Woodard, director of the Nationhood Lab at the Pell Center for International Relations and Public Policy at Salve Regina, will discuss his work at the Nationhood Lab, an interdisciplinary research project that works to counteract the authoritarian threat to American democracy.

Woodard is a New York Times bestselling author of six books, including “American Nations: A History of the Eleven Rival Regional Cultures of North America” and “Union: The Struggle to Forge the Story of the United States Nationhood.” A graduate of Tufts University and the University of Chicago, Woodard is a longtime foreign correspondent for The Christian Science Monitor and San Francisco Chronicle. He won a 2012 George Polk Award and was a finalist for the 2016 Pulitzer Prize for his investigative reporting at the Portland Press Herald.

“It’s exciting to have two such innovative programs operating within the same small state, and to have this opportunity to bring them into conversation with each other—and with members of the URI community—at a time when democracy seems threatened as never before,” said Sterne. “I’m looking forward to a really inspiring and productive conversation.”

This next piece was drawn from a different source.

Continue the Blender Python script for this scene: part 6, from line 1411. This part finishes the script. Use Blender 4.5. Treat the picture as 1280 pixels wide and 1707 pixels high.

The “Sustaining Democracy” series will return in the spring semester with speakers Eric Gottesman, an artist who leads For Freedoms, an initiative that uses art as a catalyst for democratic engagement; historian Shannon King, who studies race and policing; Emily Drabinski, former head of the American Library Association; and Jefferson Cowie, a Pulitzer Prize-winning historian and author of “Freedom’s Dominion.”

Along with the Center for the Humanities, the series is co-sponsored by the College of Arts and Sciences, Department of English, Department of Gender and Women’s Studies, Department of Anthropology and Sociology, Division of Research and Economic Development, URI’s Honors Program, Multicultural Student Services Center, and Office of the President.